4. Design a Friendly Format

A helpful report is easy-to-read and visual, no more than two pages, with a clear summary and clear action points. (See sample report below)

Julian recommends using the same format each day and including visuals such as graphs. Condense the main points into two slides. The team used PowerPoint to produce the report and then delivered them as PDFs via email and Greenpeace’s intranet.

“Quite often we try to make it visual and clickable,” Julian says. “People were able to get a good overview. In reality, lots of people only had a couple of minutes, or sometimes even seconds, to look at it and should be able to directly see what is going on.”

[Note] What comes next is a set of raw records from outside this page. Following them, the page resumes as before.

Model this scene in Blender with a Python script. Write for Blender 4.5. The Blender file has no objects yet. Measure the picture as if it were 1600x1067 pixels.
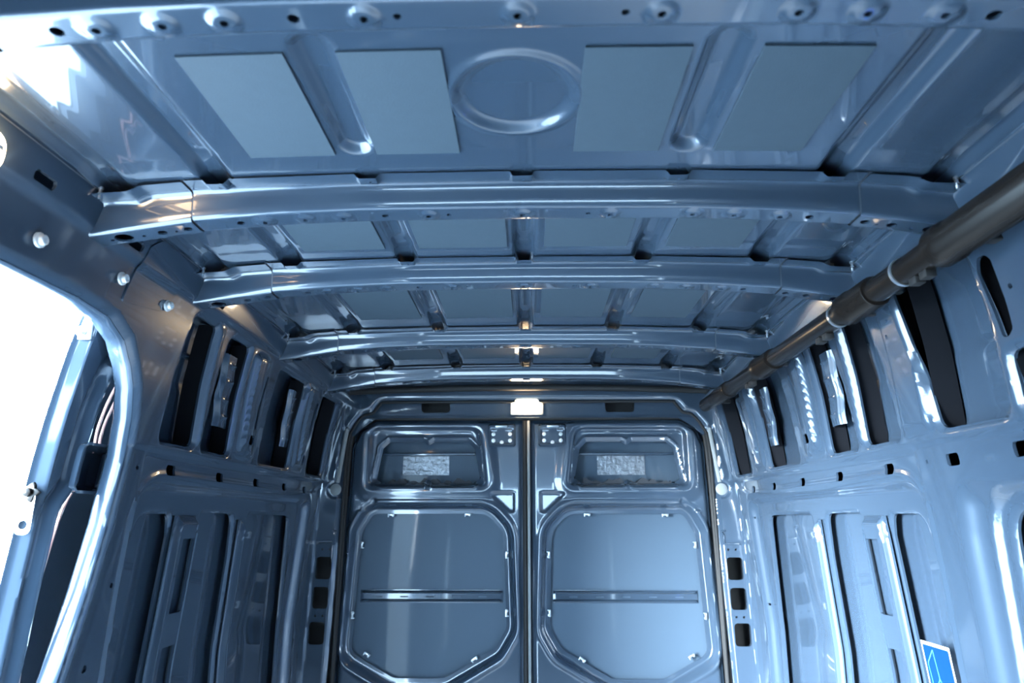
import bpy, math, random
import numpy as np
from mathutils import Vector, Matrix

random.seed(4)
C = bpy.context.scene.collection
sc = bpy.context.scene
ZC = 1.25                      # camera height above the load floor; all design heights below are relative to it

# ------------------------------------------------------------------ camera, sky, exposure
FPX = 1080.0
cam_d = bpy.data.cameras.new('camera')
cam = bpy.data.objects.new('camera', cam_d)
C.objects.link(cam)
cam_d.sensor_width = 36.0
cam_d.lens = FPX / 1600 * 36.0
cam_d.clip_start = 0.02
_y = Vector((28, 283.5, FPX)).normalized()
_u = Vector((0, -FPX, 283.5)).normalized()
_x = _y.cross(_u)
if _x.x < 0:
    _x = -_x
# rows are the world axes seen from the camera (right, down, forward)
_M = Matrix((_x, _y, _u))
right = _M @ Vector((1, 0, 0)); up = _M @ Vector((0, -1, 0)); back = _M @ Vector((0, 0, -1))
R = Matrix((right, up, back)).transposed().to_4x4()
R.translation = Vector((0.01, 0, ZC))
cam.matrix_world = R
sc.camera = cam
cam_d.dof.use_dof = True
cam_d.dof.focus_distance = 1.9
cam_d.dof.aperture_fstop = 4.0

world = bpy.data.worlds.new('sky')
sc.world = world
world.use_nodes = True
bgn = world.node_tree.nodes['Background']
bgn.inputs[0].default_value = (0.49, 0.75, 1.0, 1)
bgn.inputs[1].default_value = 15.0

sun_d = bpy.data.lights.new('sun', 'SUN')
sun_d.energy = 60.0
sun_d.angle = math.radians(35)
sun_d.color = (0.80, 0.92, 1.0)
sun = bpy.data.objects.new('sun', sun_d)
C.objects.link(sun)
sun.rotation_euler = Vector((.77, .62, -.13)).to_track_quat('-Z', 'Y').to_euler()   # hazy low sun shining in through the sliding-door opening
sun.location = (-6, -4, 4)

sc.cycles.sample_clamp_indirect = 5.0
sc.view_settings.view_transform = 'Standard'
sc.view_settings.look = 'None'
sc.view_settings.gamma = 1
sc.view_settings.use_curve_mapping = False
sc.view_settings.exposure = 0.90

# ------------------------------------------------------------------ materials
def mat(name, col, rough=0.4, metal=0.0, coat=0.0, var=0.0, scale=8.0, spec=0.5, emit=None, strength=0.0, bump=0.0, bscale=300.0, rvar=0.0):
    m = bpy.data.materials.new(name)
    m.use_nodes = True
    nt = m.node_tree
    b = nt.nodes['Principled BSDF']
    b.inputs['Base Color'].default_value = (*col, 1)
    b.inputs['Roughness'].default_value = rough
    b.inputs['Metallic'].default_value = metal
    b.inputs['Coat Weight'].default_value = coat
    b.inputs['Coat Roughness'].default_value = 0.04
    b.inputs['Specular IOR Level'].default_value = spec
    tc = nt.nodes.new('ShaderNodeTexCoord')
    if var or rvar:
        n = nt.nodes.new('ShaderNodeTexNoise')
        n.inputs['Scale'].default_value = scale
        n.inputs['Detail'].default_value = 5
        nt.links.new(tc.outputs['Object'], n.inputs['Vector'])
    if var:
        r = nt.nodes.new('ShaderNodeMix'); r.data_type = 'RGBA'
        r.inputs[6].default_value = (*[c * (1 - var) for c in col], 1)
        r.inputs[7].default_value = (*[min(1, c * (1 + var)) for c in col], 1)
        nt.links.new(n.outputs['Fac'], r.inputs[0])
        nt.links.new(r.outputs[2], b.inputs['Base Color'])
    if rvar:
        mr = nt.nodes.new('ShaderNodeMapRange')
        mr.inputs[3].default_value = max(0, rough - rvar); mr.inputs[4].default_value = rough + rvar
        nt.links.new(n.outputs['Fac'], mr.inputs[0])
        nt.links.new(mr.outputs[0], b.inputs['Roughness'])
    if bump:
        n2 = nt.nodes.new('ShaderNodeTexNoise'); n2.inputs['Scale'].default_value = bscale
        nt.links.new(tc.outputs['Object'], n2.inputs['Vector'])
        bp = nt.nodes.new('ShaderNodeBump'); bp.inputs['Strength'].default_value = bump; bp.inputs['Distance'].default_value = 0.002
        nt.links.new(n2.outputs['Fac'], bp.inputs['Height'])
        nt.links.new(bp.outputs['Normal'], b.inputs['Normal'])
    if emit:
        b.inputs['Emission Color'].default_value = (*emit, 1)
        b.inputs['Emission Strength'].default_value = strength
    return m

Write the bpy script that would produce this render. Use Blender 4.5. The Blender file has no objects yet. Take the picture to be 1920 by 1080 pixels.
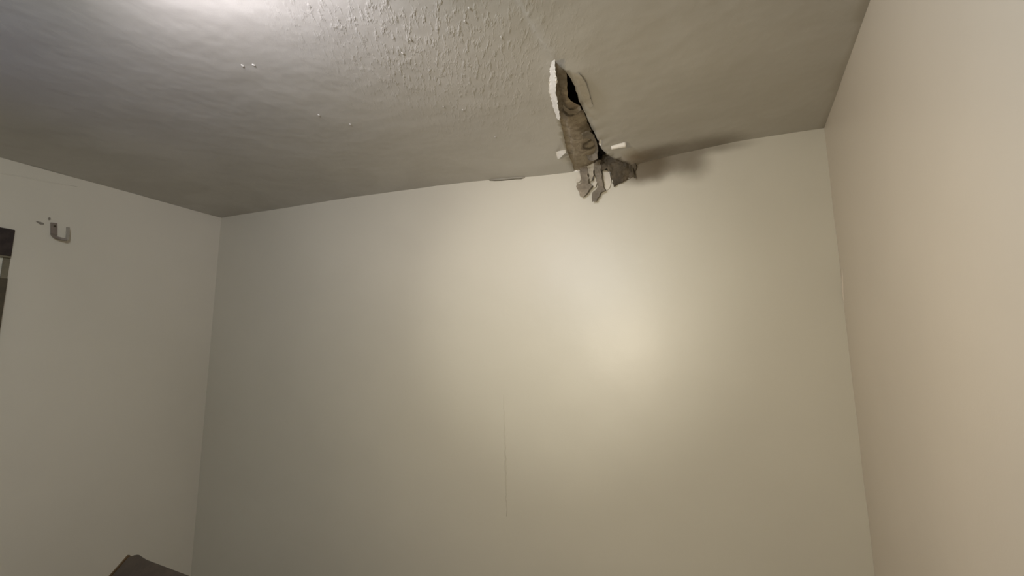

It’s difficult to determine what to summarize and what to leave out, Julian notes. “When you look at the graphs you know much more and you have the urge to tell everyone the whole story, but it’s the art of summarizing.”

5. Create a Process for Follow-up.

While the team didn’t have this in place during the Arctic 30 campaign, a follow-up process is something they learned is important.

Given the nature of the Arctic 30 situation, it was difficult for Juliette and Julian to receive feedback on their reports and measure their impact. But when they mentioned stopping or slowing down the reports, the recipients wanted them to continue, signalling they were of value.

“It’s so easy to have these reports coming into someone’s inbox every day and happily ignore them, and then it’s a waste of time,” Juliette says.

“But if you have a system in place, ‘OK, we get this and this is what we’ll do with the knowledge we have from this report’ — it ensures no one’s time is wasted and we really learn from the data.

“That was my biggest lesson learned. Don’t assume that just because you are providing information they are using it. Have a process for it.”

Ben also notes the importance of dedicating attention to this type of new activity through, for example, assigning someone the responsibility to bring the intel from the online media reports into the campaign meetings to ensure people are aware of the information.